The process begins with an analysis of Sigmar Polke’s painting, "Ohne Titel." The painting is generated from freeform dots of varying sizes and densities to generate a perception of image. Because of the artist’s natural hand gestures, what results is a seemingly unstructured and blurred quality image the eye and mind looks to focus and impose logics to. The above set of diagrams analyze the painting in three differentiating scales to understand the color composition, density mapping, and “dot” principles of the work. The structure of the dot densities generates an approach of multiplicity and mitosis for the towers.

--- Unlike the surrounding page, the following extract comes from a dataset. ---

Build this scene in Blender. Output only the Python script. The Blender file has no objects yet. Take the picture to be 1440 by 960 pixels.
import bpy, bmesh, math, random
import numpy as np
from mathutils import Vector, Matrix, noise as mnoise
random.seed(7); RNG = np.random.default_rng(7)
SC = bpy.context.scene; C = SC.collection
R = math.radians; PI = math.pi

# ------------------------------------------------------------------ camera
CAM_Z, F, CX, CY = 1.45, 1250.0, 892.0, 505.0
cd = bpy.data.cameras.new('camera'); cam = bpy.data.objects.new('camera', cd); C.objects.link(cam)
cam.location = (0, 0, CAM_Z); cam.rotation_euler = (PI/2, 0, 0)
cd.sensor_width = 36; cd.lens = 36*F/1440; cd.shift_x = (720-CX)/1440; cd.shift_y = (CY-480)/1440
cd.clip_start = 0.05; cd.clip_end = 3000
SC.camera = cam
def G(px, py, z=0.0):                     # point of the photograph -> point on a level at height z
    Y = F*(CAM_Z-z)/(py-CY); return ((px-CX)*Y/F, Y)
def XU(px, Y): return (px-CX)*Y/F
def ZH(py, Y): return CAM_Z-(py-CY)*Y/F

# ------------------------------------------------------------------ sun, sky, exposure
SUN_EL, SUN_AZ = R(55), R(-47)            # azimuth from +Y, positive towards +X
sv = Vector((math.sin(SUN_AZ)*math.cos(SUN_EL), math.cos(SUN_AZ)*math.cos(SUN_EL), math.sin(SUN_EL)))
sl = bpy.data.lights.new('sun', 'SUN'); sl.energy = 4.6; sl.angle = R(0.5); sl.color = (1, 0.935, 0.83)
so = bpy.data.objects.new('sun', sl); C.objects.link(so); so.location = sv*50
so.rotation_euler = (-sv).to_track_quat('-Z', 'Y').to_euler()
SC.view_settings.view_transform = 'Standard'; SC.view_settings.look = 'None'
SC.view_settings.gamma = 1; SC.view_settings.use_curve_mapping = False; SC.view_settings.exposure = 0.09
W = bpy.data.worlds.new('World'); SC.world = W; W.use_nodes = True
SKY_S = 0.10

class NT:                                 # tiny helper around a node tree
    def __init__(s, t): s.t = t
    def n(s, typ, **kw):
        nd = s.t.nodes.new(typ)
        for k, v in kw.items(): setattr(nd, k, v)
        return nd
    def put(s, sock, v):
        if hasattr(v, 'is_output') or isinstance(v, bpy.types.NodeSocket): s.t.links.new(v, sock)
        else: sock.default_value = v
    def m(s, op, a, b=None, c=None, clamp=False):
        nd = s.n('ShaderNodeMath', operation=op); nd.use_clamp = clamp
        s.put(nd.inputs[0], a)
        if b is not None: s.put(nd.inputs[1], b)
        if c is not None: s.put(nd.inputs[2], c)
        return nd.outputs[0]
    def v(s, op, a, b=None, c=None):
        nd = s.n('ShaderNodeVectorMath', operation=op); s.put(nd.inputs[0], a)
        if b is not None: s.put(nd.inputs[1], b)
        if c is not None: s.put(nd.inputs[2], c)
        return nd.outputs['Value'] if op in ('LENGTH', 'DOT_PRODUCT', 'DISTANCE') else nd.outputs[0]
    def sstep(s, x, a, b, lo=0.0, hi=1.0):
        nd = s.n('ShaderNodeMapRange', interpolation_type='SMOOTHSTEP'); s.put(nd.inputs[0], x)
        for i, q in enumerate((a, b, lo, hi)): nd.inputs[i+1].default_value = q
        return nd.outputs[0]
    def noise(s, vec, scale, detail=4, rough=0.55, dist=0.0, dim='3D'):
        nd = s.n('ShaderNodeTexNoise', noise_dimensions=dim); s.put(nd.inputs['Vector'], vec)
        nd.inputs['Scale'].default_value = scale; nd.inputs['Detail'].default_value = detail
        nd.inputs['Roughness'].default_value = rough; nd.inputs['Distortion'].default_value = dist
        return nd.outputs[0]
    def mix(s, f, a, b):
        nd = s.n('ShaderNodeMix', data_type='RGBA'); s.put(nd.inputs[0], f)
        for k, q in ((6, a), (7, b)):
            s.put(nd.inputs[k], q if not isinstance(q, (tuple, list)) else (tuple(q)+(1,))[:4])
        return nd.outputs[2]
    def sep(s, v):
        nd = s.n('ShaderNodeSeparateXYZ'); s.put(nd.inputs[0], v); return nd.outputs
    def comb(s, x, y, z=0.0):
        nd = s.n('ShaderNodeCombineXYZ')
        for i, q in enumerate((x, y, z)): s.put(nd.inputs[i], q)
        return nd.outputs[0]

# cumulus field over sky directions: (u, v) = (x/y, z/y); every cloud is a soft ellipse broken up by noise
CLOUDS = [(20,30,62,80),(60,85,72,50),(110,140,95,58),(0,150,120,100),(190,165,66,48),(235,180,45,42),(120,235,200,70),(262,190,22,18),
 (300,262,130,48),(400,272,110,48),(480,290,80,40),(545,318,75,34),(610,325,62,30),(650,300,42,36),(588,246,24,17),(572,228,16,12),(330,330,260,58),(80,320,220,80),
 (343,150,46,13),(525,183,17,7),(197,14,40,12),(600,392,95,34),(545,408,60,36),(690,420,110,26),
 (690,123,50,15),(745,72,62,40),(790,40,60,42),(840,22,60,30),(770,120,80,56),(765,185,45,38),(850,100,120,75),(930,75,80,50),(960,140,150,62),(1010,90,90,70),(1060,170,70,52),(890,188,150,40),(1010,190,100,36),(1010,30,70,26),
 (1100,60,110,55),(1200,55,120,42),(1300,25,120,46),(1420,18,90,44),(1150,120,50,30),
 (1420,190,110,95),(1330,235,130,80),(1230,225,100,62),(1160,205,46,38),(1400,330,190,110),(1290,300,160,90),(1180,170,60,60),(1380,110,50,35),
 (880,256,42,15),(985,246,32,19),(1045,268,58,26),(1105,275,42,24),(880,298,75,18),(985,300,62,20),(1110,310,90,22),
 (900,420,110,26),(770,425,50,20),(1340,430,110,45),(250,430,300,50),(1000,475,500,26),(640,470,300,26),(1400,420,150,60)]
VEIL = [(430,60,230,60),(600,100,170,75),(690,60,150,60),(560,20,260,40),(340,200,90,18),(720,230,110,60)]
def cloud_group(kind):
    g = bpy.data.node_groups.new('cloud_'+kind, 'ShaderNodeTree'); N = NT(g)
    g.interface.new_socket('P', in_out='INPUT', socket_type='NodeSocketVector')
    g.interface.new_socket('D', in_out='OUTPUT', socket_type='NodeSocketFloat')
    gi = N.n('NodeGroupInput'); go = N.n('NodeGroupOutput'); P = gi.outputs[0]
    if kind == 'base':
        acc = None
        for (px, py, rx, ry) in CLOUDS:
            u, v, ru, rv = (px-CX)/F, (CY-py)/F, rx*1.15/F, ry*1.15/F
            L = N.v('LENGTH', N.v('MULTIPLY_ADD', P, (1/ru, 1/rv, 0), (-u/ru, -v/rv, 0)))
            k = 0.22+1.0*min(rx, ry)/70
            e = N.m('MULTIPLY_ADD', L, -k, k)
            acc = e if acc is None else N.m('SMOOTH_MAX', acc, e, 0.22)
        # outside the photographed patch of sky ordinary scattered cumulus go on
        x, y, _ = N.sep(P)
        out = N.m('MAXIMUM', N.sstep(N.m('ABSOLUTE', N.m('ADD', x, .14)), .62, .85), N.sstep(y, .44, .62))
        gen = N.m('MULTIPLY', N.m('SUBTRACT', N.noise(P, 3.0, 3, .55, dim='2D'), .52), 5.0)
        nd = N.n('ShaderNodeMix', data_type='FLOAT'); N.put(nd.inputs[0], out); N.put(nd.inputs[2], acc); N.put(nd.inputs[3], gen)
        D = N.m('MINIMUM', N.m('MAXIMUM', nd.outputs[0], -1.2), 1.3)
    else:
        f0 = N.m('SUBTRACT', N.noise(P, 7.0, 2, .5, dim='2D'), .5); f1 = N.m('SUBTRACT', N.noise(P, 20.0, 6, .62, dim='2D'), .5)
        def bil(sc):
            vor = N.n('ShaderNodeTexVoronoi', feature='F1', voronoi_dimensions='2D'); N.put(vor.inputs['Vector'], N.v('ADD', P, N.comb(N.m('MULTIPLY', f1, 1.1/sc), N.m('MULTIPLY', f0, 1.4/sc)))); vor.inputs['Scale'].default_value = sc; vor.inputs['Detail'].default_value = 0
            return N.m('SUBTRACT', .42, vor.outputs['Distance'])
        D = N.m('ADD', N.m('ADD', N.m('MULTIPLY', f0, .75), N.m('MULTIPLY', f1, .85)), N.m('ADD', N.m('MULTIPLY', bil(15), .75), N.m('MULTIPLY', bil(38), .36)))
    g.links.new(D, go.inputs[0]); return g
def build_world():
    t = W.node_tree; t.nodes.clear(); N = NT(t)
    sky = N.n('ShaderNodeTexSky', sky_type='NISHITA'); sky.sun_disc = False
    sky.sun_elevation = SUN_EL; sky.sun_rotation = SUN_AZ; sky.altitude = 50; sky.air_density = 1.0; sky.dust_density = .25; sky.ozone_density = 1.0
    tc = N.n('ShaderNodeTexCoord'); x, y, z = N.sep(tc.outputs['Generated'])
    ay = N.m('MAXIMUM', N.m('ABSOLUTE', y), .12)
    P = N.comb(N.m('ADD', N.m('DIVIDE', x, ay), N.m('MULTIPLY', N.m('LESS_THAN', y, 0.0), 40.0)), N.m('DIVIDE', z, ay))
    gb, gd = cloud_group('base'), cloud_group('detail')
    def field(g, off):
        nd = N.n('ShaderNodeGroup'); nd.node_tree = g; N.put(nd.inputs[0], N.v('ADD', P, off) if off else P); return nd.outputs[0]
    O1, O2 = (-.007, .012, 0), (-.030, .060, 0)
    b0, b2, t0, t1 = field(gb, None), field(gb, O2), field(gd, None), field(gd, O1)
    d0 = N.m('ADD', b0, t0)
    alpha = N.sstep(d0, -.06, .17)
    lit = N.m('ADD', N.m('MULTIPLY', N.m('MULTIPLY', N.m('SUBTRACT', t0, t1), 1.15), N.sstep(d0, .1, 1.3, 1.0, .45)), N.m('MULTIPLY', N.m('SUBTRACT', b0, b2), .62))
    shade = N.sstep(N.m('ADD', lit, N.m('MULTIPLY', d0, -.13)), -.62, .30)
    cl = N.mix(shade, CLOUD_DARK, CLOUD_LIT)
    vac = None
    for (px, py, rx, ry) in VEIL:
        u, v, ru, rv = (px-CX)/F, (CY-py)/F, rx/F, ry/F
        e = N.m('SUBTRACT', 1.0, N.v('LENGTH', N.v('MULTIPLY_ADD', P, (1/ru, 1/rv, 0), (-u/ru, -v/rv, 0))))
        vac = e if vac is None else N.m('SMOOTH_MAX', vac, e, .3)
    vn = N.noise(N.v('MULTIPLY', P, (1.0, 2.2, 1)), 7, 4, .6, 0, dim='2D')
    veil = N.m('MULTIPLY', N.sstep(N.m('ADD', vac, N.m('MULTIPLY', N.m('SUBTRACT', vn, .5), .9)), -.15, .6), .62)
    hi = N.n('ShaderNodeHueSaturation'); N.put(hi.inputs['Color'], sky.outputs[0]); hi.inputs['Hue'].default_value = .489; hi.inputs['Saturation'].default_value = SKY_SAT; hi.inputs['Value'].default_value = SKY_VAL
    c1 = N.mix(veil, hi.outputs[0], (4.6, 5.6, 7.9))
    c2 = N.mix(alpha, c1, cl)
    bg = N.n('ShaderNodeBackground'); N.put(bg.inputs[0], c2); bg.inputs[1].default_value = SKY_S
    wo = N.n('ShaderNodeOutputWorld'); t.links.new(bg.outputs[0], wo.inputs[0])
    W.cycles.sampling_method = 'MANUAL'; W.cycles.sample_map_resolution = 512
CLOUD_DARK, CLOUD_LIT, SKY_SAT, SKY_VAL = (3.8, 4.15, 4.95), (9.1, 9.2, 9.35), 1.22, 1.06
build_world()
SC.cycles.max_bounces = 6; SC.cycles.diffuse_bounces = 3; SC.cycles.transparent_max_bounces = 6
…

The scaffolding follows this mitosis logic, wrapping itself around the existing towers and morphing outward to the extension and creation of “new” towers.   These “new” towers act as protected, elevated program areas for restoration work to occur, minimizing the movement of the pieces being preserved on site.  The moments in which the scaffolding towers are morphing into each other act as circulation vertically and between Rodia’s and the “new” towers.  Additional and separated “new” towers on the site store the belongings of the workers as well as other machinery.  The orientation of these scaffolded towers look to minimize the amount of direct sunlight exposure and cracking that occurs on the southern side as well as the amount of direct wind from the northwest.  The result is a figure field effect that obscures the ability to distinguish Rodia’s towers from the temporary scaffolding.


Through multiplication, the power of repetition and uniformity draw attention and curiosity to the project’s logic and system.  The perception of Rodia’s towers transforms from a literal reading of towers to a series of uniform peaks blurring into a cohesive environment.